Voir également T 1452/16 (paramètres inhabituels – usage antérieur allégué – accessibilité au public d'un produit) : quant à la possibilité pour le titulaire du brevet d'obtenir des échantillons et de les tester, la chambre a énoncé que lorsque les échantillons fabriqués sont testés après la date de priorité, il était légitime de se demander si les résultats obtenus étaient représentatifs des coefficients présents dans les échantillons de l'état de la technique. Toutefois, en utilisant un paramètre qui n'avait pas été utilisé dans l'état de la technique, il incombait au titulaire du brevet de prouver que l'état de la technique n'était pas couvert par la revendication.

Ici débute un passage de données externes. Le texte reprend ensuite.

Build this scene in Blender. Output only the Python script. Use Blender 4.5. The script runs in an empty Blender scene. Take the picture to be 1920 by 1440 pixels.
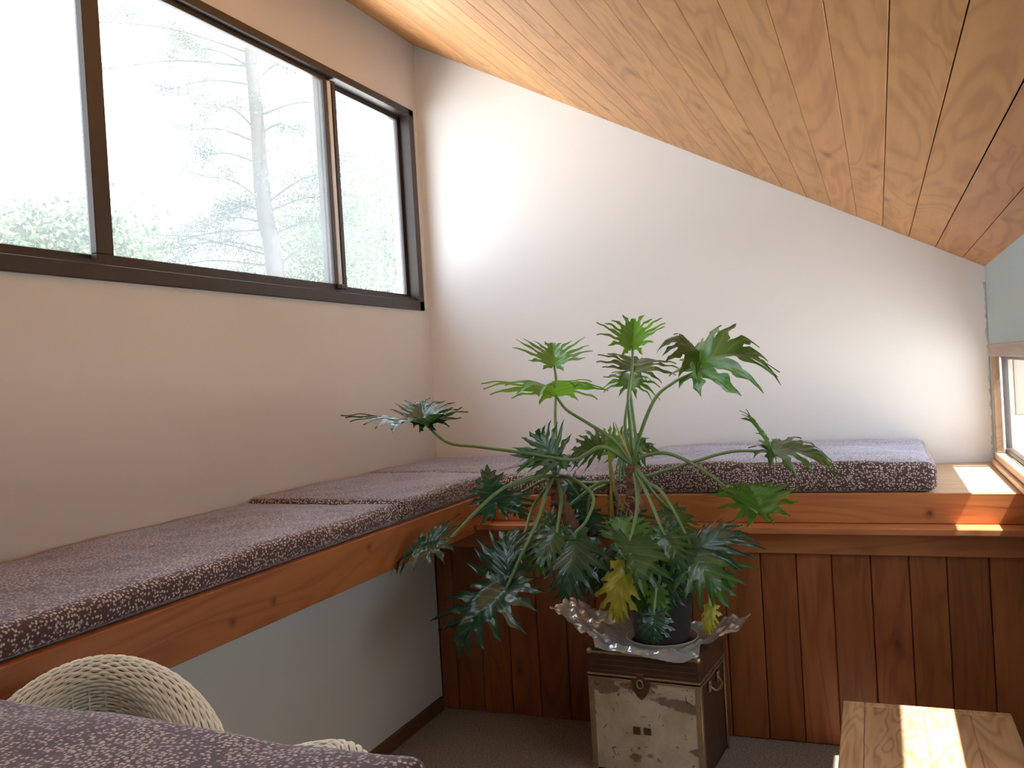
import bpy, bmesh, math, random
from mathutils import Vector, Matrix, noise
random.seed(7)
PI = math.pi
SC = bpy.context.scene
COL = SC.collection

# ------------------------------------------------------------------ camera
H = 1.2722
YAW, PITCH, ROLL, FOC = -0.3914, -0.0091, -0.0594, 1670.7
def cam_axes():
    f = Vector((math.sin(YAW)*math.cos(PITCH), math.cos(YAW)*math.cos(PITCH), math.sin(PITCH)))
    r = Vector((math.cos(YAW), -math.sin(YAW), 0))
    u = r.cross(f)
    return (math.cos(ROLL)*r+math.sin(ROLL)*u, -math.sin(ROLL)*r+math.cos(ROLL)*u, f)
CR, CU, CF = cam_axes()
cam = bpy.data.cameras.new('camera'); co = bpy.data.objects.new('camera', cam); COL.objects.link(co)
m = Matrix((CR, CU, -CF)).transposed().to_4x4(); m.translation = (0, 0, H)
co.matrix_world = m
cam.sensor_width = 36; cam.lens = FOC/1920*36; cam.clip_start = .05; cam.clip_end = 300
SC.camera = co
def W(px, py, y):
    """survey helper: real point seen at (px, py) of the photograph standing at depth y"""
    d = CF+(px-960)/FOC*CR-(py-720)/FOC*CU
    return Vector((0, 0, H))+d*(y/d.y)

# ------------------------------------------------------------------ world, sun, exposure
SC.view_settings.view_transform = 'Standard'; SC.view_settings.look = 'None'
SC.view_settings.gamma = 1; SC.view_settings.use_curve_mapping = False
SC.view_settings.exposure = 0.0
wd = bpy.data.worlds.new('sky'); SC.world = wd; wd.use_nodes = True
bg = wd.node_tree.nodes['Background']; bg.inputs[0].default_value = (.80, .90, 1.0, 1); bg.inputs[1].default_value = 4.7
sl = bpy.data.lights.new('sun', 'SUN'); sl.energy = 34; sl.angle = .012; sl.color = (1, .96, .90)
so = bpy.data.objects.new('sun', sl); COL.objects.link(so)
so.rotation_euler = Vector((-.52, .05, -1)).to_track_quat('-Z', 'Y').to_euler(); so.location = (3, 0, 6)

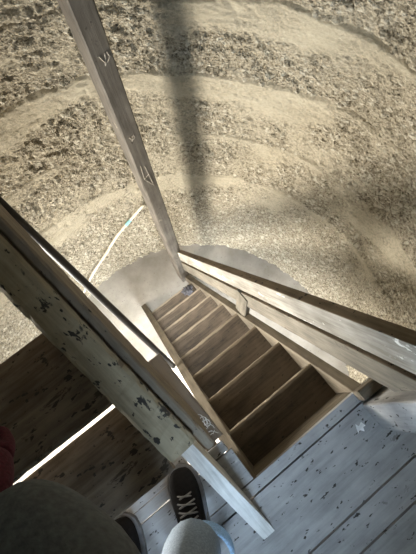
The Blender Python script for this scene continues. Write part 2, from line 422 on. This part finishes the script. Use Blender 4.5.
# tall post at the foot of the stair
def posts():
    t = board('wooden_post', (.445, 1.412, G), (.445, 1.412, TOP), .10, .082, M_post, up=(1, 0, 0), segs=60, chips=.3, bev=.006, wob=.001, seed=3)
    tag(t, 'tall grey-brown wooden post with carved scratches at the foot of the stair', 'post')
    M = t.matrix_world.inverted()
    def carving(strokes, w):
        bm = bmesh.new()
        for pts in strokes: tube_bm(bm, [M @ Vector((x, 1.3615, z)) for x, z in pts], w, 5)
        o = obj('carving', bm, M_scar, t); o['label'] = 'pale carved scratch marks'
    for cx, cz, q in ((.45, .40, .026), (.44, -.03, .018)):
        carving([[(cx-.6*q, cz+q), (cx, cz-.6*q), (cx+.25*q, cz+.9*q)], [(cx-.2*q, cz-.8*q), (cx, cz-.2*q)], [(cx+.2*q, cz-.5*q), (cx+.8*q, cz+.1*q), (cx+.6*q, cz+q)]], .0024)
    carving([[(.43, -.24), (.425, -.36), (.455, -.34)], [(.45, -.26), (.46, -.44)], [(.425, -.36), (.462, -.46)]], .0016)
    # top newel at the landing's right edge
    n = board('newel_post', (.482, -.098, 0.), (.50, -.075, 1.15), .105, .105, M_land, up=(1, 0, 0), segs=20, chips=.2, seed=8)
    tag(n, 'square weathered newel standing on the landing where the handrail ends', 'post')
    b = board('wooden_block', (.432, -.012, .036), (.528, -.016, .036), .036, .07, M_string, up=(0, 0, 1), segs=5, chips=.2, seed=9)
    tag(b, 'short dark brown wood block wedged beside the landing edge and newel', 'block')
posts()

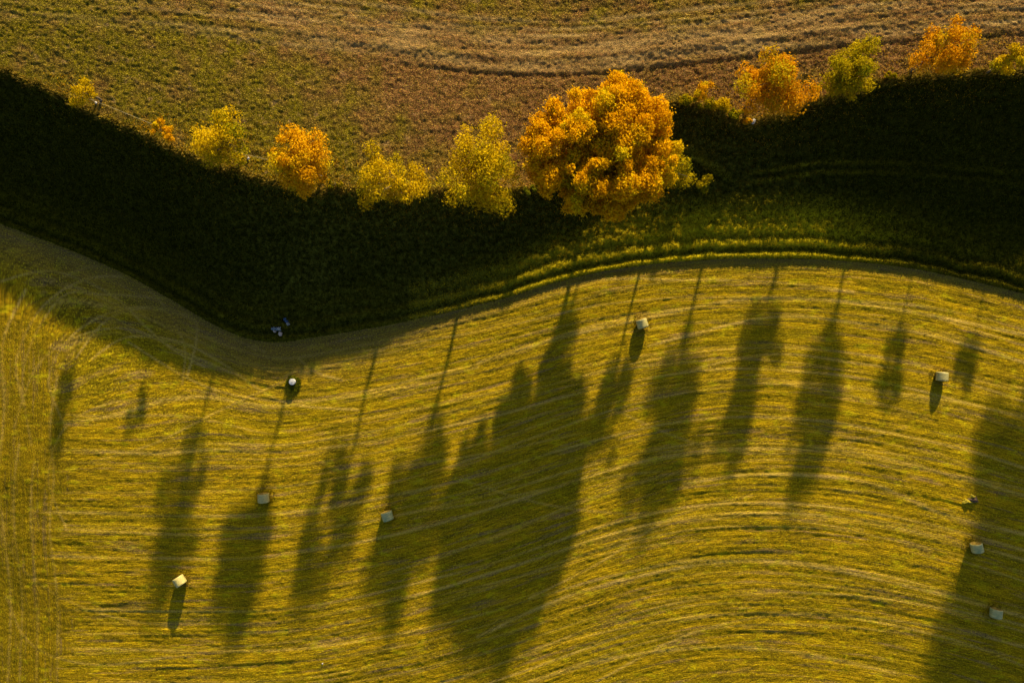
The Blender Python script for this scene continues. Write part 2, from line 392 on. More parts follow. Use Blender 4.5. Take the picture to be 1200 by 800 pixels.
ARCS = [([(30, 470), (22, 420), (50, 360), (110, 325), (190, 335), (230, 380), (220, 440)], .14, .6),
        ([(40, 520), (30, 430), (70, 350), (120, 345), (200, 350)], .12, .5),
        ([(80, 500), (60, 440), (95, 385), (160, 360), (230, 375), (300, 410)], .13, .5),
        ([(110, 420), (150, 395), (210, 400), (260, 425), (330, 470), (420, 480)], .12, .55),
        ([(0, 560), (8, 480), (6, 400), (30, 340)], .16, .6),
        ([(60, 600), (66, 560), (62, 500), (70, 440)], .13, .5),
        ([(5, 700), (25, 745), (60, 770), (120, 780), (200, 770)], .12, .5),
        ([(20, 800), (24, 700), (18, 600), (26, 520)], .12, .6),
        ([(40, 800), (42, 700), (38, 600), (44, 540)], .12, .5),
        ([(64, 800), (66, 700), (60, 620), (66, 560)], .12, .45),
        ([(6, 800), (10, 700), (4, 600)], .14, .6),
        ([(0, 330), (60, 318), (130, 345), (190, 400), (240, 430)], .12, .5), ([(20, 500), (45, 430), (90, 395), (150, 385), (210, 410), (280, 440)], .12, .5),
        ([(90, 420), (130, 372), (190, 362), (260, 385), (310, 412)], .12, .5), ([(60, 330), (120, 312), (180, 345), (215, 400), (214, 450)], .11, .45),
        ([(110, 540), (180, 520), (260, 480), (350, 440), (450, 410)], .11, .5), ([(80, 620), (60, 560), (80, 500), (140, 470), (220, 468)], .11, .5),
        ([(620, 700), (700, 660), (800, 600), (900, 590), (1010, 620)], .11, .45), ([(700, 800), (820, 740), (950, 720), (1100, 745), (1200, 780)], .12, .5),
        ([(540, 560), (640, 590), (760, 600), (880, 580)], .11, .35), ([(720, 480), (820, 520), (930, 530), (1060, 500)], .11, .35),
        ([(350, 420), (370, 436), (400, 445)], .13, .9), ([(335, 441), (350, 435), (362, 438)], .2, .7),
        ([(150, 400), (240, 452), (330, 470), (440, 460), (560, 430)], .12, .4),
        ([(0, 620), (40, 680), (120, 720), (210, 735)], .11, .4),
        ([(800, 566), (870, 556), (950, 556), (1020, 566), (1100, 600), (1200, 625)], .18, .9),
        ([(560, 745), (660, 700), (760, 672), (860, 657), (960, 664), (1080, 690), (1200, 722)], .17, .9),
        ([(620, 800), (720, 772), (830, 760), (930, 765), (1050, 790)], .17, .8),
        ([(600, 350), (700, 328), (800, 328), (900, 330), (1000, 342)], .13, .6),
        ([(560, 425), (660, 395), (760, 372), (860, 352), (950, 350), (1050, 362), (1200, 392)], .17, .9),
        ([(760, 405), (900, 372), (1000, 378), (1100, 395), (1200, 425)], .14, .8),
        ([(780, 440), (900, 415), (1000, 425), (1100, 440), (1200, 470)], .12, .5)]
for P, w, a in ARCS:
    track = np.maximum(track, poly_line(P, w * 1.15, min(1.0, a * 1.5)) * np.where(d > .5, 1, 0))
rel += 0.015 * track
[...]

Autres décisions : T 1764/06 (pas de bénéfice du doute – voir "catchword") ; T 288/06 (paramètre inhabituel et méthode de mesure) ; T 815/07 ; T 1920/09 (paramètre inhabituel et présomption) ; T 484/05 ; T 1995/15 (caractéristique implicite – lorsqu'un demandeur se base sur un paramètre inhabituel, c'est à lui d'établir la nouveauté par rapport à l'antériorité dont il n'y a pas de raisons de douter qu'elle satisfait implicitement au paramètre) ; T 615/19 (décisions sur l'insuffisance d'exposé d'une invention ne divulguant pas clairement ou suffisamment la méthode pour déterminer un paramètre inhabituel jugées inapplicables en l'espèce où l'homme du métier n'aurait eu aucun problème).
Voir l'affaire T 1900/17 (assouplissants textiles – recours à un coefficient de partage calculé tel que le ClogP pour sélectionner des non-ioniques – discussion nourrie sur la question de savoir si le ClogP constituait un paramètre inhabituel).